> **Short problem**
Exactly as written, write out the lines below from the first to the one containing "COL = S.collection", inclusive. Pictures do not belong in the copy.

> **Supplied information**
□ □ □

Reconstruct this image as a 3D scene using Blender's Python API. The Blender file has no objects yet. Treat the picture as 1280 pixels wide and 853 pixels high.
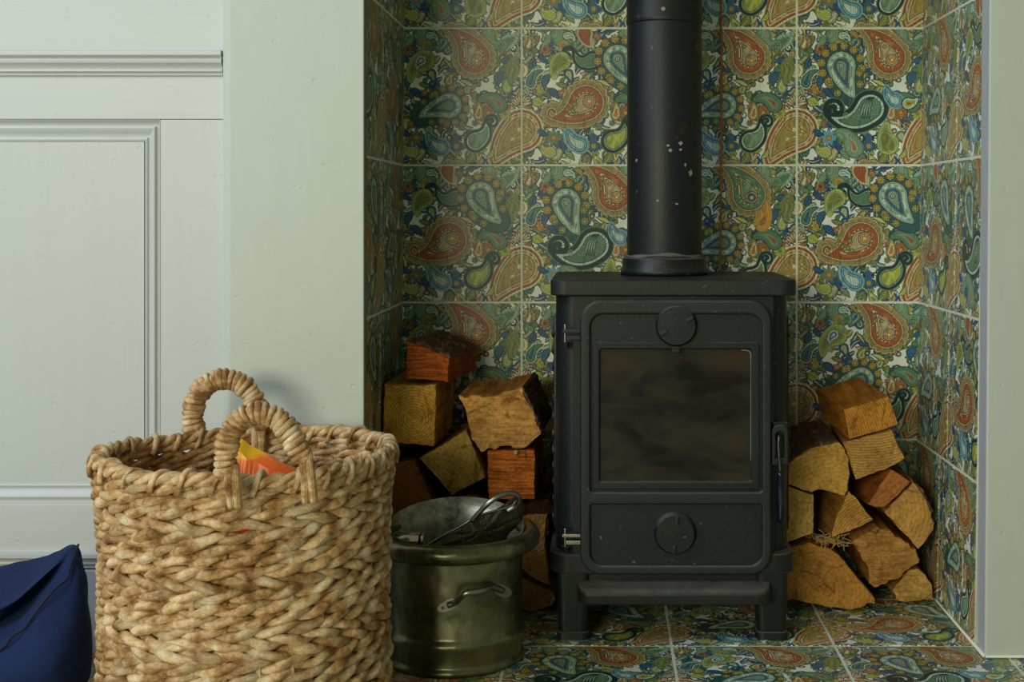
import bpy, bmesh, math, random
import numpy as np
from mathutils import Vector, Matrix, noise

random.seed(7)
rng = np.random.RandomState(11)
S = bpy.context.scene
COL = S.collection

# ------------------------------------------------------------------ camera
CAM_D, CAM_H, FPX, VX, VY = 2.478, 0.665, 1700.0, 752.0, 265.0
cam = bpy.data.cameras.new('camera')
camo = bpy.data.objects.new('camera', cam)
COL.objects.link(camo)
cam.sensor_width = 36.0
cam.lens = 36.0 * FPX / 1280.0
cam.shift_x = -(VX - 640) / 1280.0
cam.shift_y = -(426.5 - VY) / 1280.0
camo.location = (0, -CAM_D, CAM_H)
camo.rotation_euler = (math.radians(90), 0, 0)
S.camera = camo

# ------------------------------------------------------------------ light
S.view_settings.view_transform = 'Standard'
S.view_settings.look = 'None'
S.view_settings.exposure = 0.0
S.view_settings.gamma = 1.0

W = bpy.data.worlds.new('world')
S.world = W
W.use_nodes = True
W.node_tree.nodes['Background'].inputs[0].default_value = (0.88, 1.0, 0.66, 1)
W.node_tree.nodes['Background'].inputs[1].default_value = 0.165


def area(name, loc, target, sx, sy, power, color):
    l = bpy.data.lights.new(name, 'AREA')
    l.shape = 'RECTANGLE'
    l.size, l.size_y, l.energy, l.color = sx, sy, power, color
    o = bpy.data.objects.new(name, l)
    o.location = loc
    o.rotation_euler = (Vector(target) - Vector(loc)).to_track_quat('-Z', 'Y').to_euler()
    COL.objects.link(o)


# the room's window, to the left of the camera: sky in its upper half, garden in its lower half
area('window_sky', (-2.4, -2.1, 2.5), (0.0, -0.2, 0.5), 1.5, 1.0, 54, (0.70, 0.83, 1.0))
area('window_garden', (-1.85, -5.2, 1.30), (0.0, -0.2, 0.4), 2.0, 1.2, 98, (1.0, 1.0, 0.72))


# ------------------------------------------------------------------ helpers
def at(px, py, Y):
    """point of the photograph (px, py) at real depth Y, in metres"""
    k = FPX / (CAM_D + Y)
    return Vector(((px - VX) / k, Y, CAM_H - (py - VY) / k))


def tag(o, label=None, cat=None, group=None, kind=None):
    if label: o['label'] = label
    if cat: o['category'] = cat
    if group: o['group'] = group
    if kind: o['kind'] = kind
    return o


def empty(name, loc=(0, 0, 0)):
    o = bpy.data.objects.new(name, None)
    o.location = loc
    o.empty_display_size = 0.05
    COL.objects.link(o)
    return o


def link(name, me, mats, parent=None, smooth=False):
    if not isinstance(mats, (list, tuple)): mats = [mats]
    for m in mats:
        if m is not None: me.materials.append(m)
    if smooth:
        me.polygons.foreach_set('use_smooth', [True] * len(me.polygons))
    o = bpy.data.objects.new(name, me)
    COL.objects.link(o)
    if parent is not None:
        o.parent = parent
        p = parent
        off = Vector(parent.location)
        while p.parent is not None:
            p = p.parent
            off = off + Vector(p.location)
        if parent.get('_local') is None:
            o.location = Vector((0, 0, 0))
            for v in me.vertices: v.co -= off
    return o


def pydata(name, verts, faces, mats, parent=None, smooth=False, uvs=None, fmat=None):
    me = bpy.data.meshes.new(name)
    me.from_pydata([tuple(v) for v in verts], [], faces)
    if uvs is not None:
        ul = me.uv_layers.new(name='UVMap')
        for l in me.loops: ul.data[l.index].uv = uvs[l.vertex_index]
    o = link(name, me, mats, parent, smooth)
    if fmat:
        for p, i in zip(me.polygons, fmat): p.material_index = i
    return o


def bmobj(name, bm, mats, parent=None, smooth=False):
    bmesh.ops.recalc_face_normals(bm, faces=bm.faces)
    me = bpy.data.meshes.new(name)
    bm.to_mesh(me)
    bm.free()
    return link(name, me, mats, parent, smooth)


def sharp(o, ang=35, wn=True):
    me = o.data
    me.polygons.foreach_set('use_smooth', [True] * len(me.polygons))
    me.set_sharp_from_angle(angle=math.radians(ang))
    if wn:
        w_ = o.modifiers.new('weighted', 'WEIGHTED_NORMAL')
        w_.keep_sharp = True
    return o


def add_box(bm, a, b, bev=0.0):
    a, b = Vector(a), Vector(b)
    r = bmesh.ops.create_cube(bm, size=1.0)
    vs = r['verts']
    bmesh.ops.scale(bm, vec=(b - a), verts=vs)
    bmesh.ops.translate(bm, vec=(a + b) / 2, verts=vs)
    if bev > 0:
        es = list({e for v in vs for e in v.link_edges})
        bmesh.ops.bevel(bm, geom=es, offset=bev, segments=2, affect='EDGES', profile=0.6)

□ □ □

> **Written reply**
Reconstruct this image as a 3D scene using Blender's Python API. The Blender file has no objects yet. Treat the picture as 1280 pixels wide and 853 pixels high.
import bpy, bmesh, math, random
import numpy as np
from mathutils import Vector, Matrix, noise

random.seed(7)
rng = np.random.RandomState(11)
S = bpy.context.scene
COL = S.collection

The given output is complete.